After Thompson rejected that petition, Special Assistant Attorney General Michael W. Field sent The Journal a five-page letter, which began by saying, “Due to the volume of documents responsive to your Oct. 2, 2006, APRA request, this department is continuing to review your request.”

“Two factors complicate this response: (1) Orders issued by Justice Darigan during the criminal proceedings prohibiting third-party disclosures of some material,” the letter stated. “And (2) the privacy interests of the victims, families and witnesses to the disclosure of assorted documents and information contained within documents.”

Field said, “Since, at this point, the victims, families and witnesses have not had an opportunity to assert a privacy interest, this department, at this point, must assert the privacy exemption.”

The letter broke down the evidence into 17 categories.

For example, it said Darigan has prohibited the disclosure of letters and information that families submitted regarding the criminal sentences imposed in the case. Also, the letter said the judge had prohibited disclosure of test results, such as the results of tests on flammable foam used at the club.

But the attorney general’s office said it had no objection to releasing the results of such tests. And, the letter said, “The Department of Attorney General is prepared to work with The Providence Journal in order to ensure for an orderly release of as much information as is legally permitted to be released. In this vein, the department is prepared to petition Justice Darigan to revisit his orders prohibiting disclosure.”

Lynch’s office also called for setting a date for when “families, victims and witnesses and others with privacy rights under Rhode Island and/or federal law” could assert those rights.

Healey said, “The attorney general’s position is that the families, victims and witnesses ought to have an opportunity to speak. The law provides for privacy rights. The Access to Public Records Act recognizes privacy rights.”

When asked for an example of a privacy right issue in this case, Healey said some witnesses might have provided statements to investigators based on a promise of confidentiality. And he said, “Clearly it would not be right to ‘out’ that person in the course of trying to comply with an APRA request.”
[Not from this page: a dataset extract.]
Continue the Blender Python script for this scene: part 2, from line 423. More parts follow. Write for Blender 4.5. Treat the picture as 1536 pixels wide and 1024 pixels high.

The attorney general’s office said it has more than 900 witness reports, statements and interviews, and it is prepared to release that information – once it has blacked out “personal information” such as home addresses, telephone numbers and Social Security numbers. But, the letter said, “The precise nature of any redactions [or disclosures] can only be determined after considering the privacy interests discussed above.”

Another category involves grand jury transcripts and related exhibits. That information is exempt under the grand jury secrecy rule, the letter said, but it noted Lynch has petitioned Superior Court Presiding Judge Joseph F. Rodgers Jr. to let the public see grand jury transcripts in the Station fire case.

Lynch’s office said it was now seeking to set up a “similar procedure” to weigh privacy interests.

But Journal lawyer Kristin E. Rodgers, who is the judge’s daughter, said those proceedings involved an “entirely different” issue. “The grand jury is a sacrosanct procedure that’s completely secret,” she said. “But here we have nothing more than an Access to Public Records Act request.”

When reached last night, Kristin Rodgers declined to comment further on the attorney general’s letter.